8. We shall assume that this communication was based upon Government instructions and that there was an authoritative announcement by the Government that they were willing to waive the collection of additional tax if the dealers had not collected it from their customers. It seems to us that on the facts before the Tribunal, there can be no dispute that these dealers had in fact collected tax from their customers. That a collection amounting to 8 per cent, of the sale value in each case was in fact made by the dealers is not denied by Mr. Kesava Aiyangar. What he claims is that this was not collected as a tax but only as ' 'contingent liability'. What contingency this collection was intended to meet, Mr. Kesava Aiyangar discreetly declines to disclose. The inference from the circumstances surrounding the collection is irresistible that it was a collection made only to cover the demand of 8 per cent. of the additional sales tax. That is a question of fact upon which all the officers of the department and the Tribunal as well have unanimously concluded that it was a collection of sales tax and nothing else. Assuming for a moment that the Tribunal could give effect to an executive instruction of the Government regarding the waiver of collection of sales tax, it is patent that in the present case the conditions pre-requisite to such waiver do not obtain. The dealer can get the benefit of this waiver only if he had not collected sales tax and that, as we have pointed out, is not the case here.

9. We are in entire agreement with the Tribunal in the view that it took that it was not competent to give effect to the executive instructions. What the Government purported to do was only to waive the collection of the tax. We would certainly make a distinction between a levy under the charging provisions of the Act whereby a dealer becomes liable to pay the tax which the statute imposed and the further proceeding relating to the collection of the tax. The Government order in our opinion does not amount to the grant of an exemption from the levy of the tax. Mr. Kesava Aiyangar concedes that Section 6 of the General Sales Tax Act empowers the Government to make an exemption in respect of any tax payable under the Act. Such exemption can be granted by the Government by notification in the Fort St. George Gazette. It is not necessary for us to examine the precise manner in which such exemption can take effect. It is sufficient to take note of the fact that an exemption in respect of any tax payable under this Act can be granted by the Government in the exercise of their powers under Section 6 of the Act. The short question then is whether the waiver of collection of the tax in the present case is an exemption in respect of any tax payable under the Act.
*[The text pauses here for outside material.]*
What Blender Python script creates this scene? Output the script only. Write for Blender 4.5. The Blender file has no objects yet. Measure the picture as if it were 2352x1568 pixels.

10. Mr. Kesava Aiyangar concedes that there was no notification issued by the Government under Section 6 of the Act in this regard. But he wants us to take the view that where the Government exercise a power, a power which is referable to the Act, it must be assumed that that power was so exercised under that authority. That proposition would no doubt be valid if the Government had in fact purported to exercise their undeniable power to grant an exemption from the incidence of the tax liability. What appears to have happened is that the order of the Government left the liability to pay tax unaffected, for the Government only stated that in respect of transactions during a certain period, they would not enforce the collection against a dealer if the dealer had not in fact collected the tax from his customers. That being the narrow extent of the scope of the waiver of the collection by the Government, the liability to tax of the dealer was left unaffected. The Tribunal had jurisdiction only to examine any exemption from liability to tax of a dealer under the provisions of the Act and if it declined to consider and apply the Government order which had been issued under the above-stated circumstances, the Tribunal was, to our minds, correct.

11. The petition fails and is dismissed with costs. Counsel's fee Rs. 100.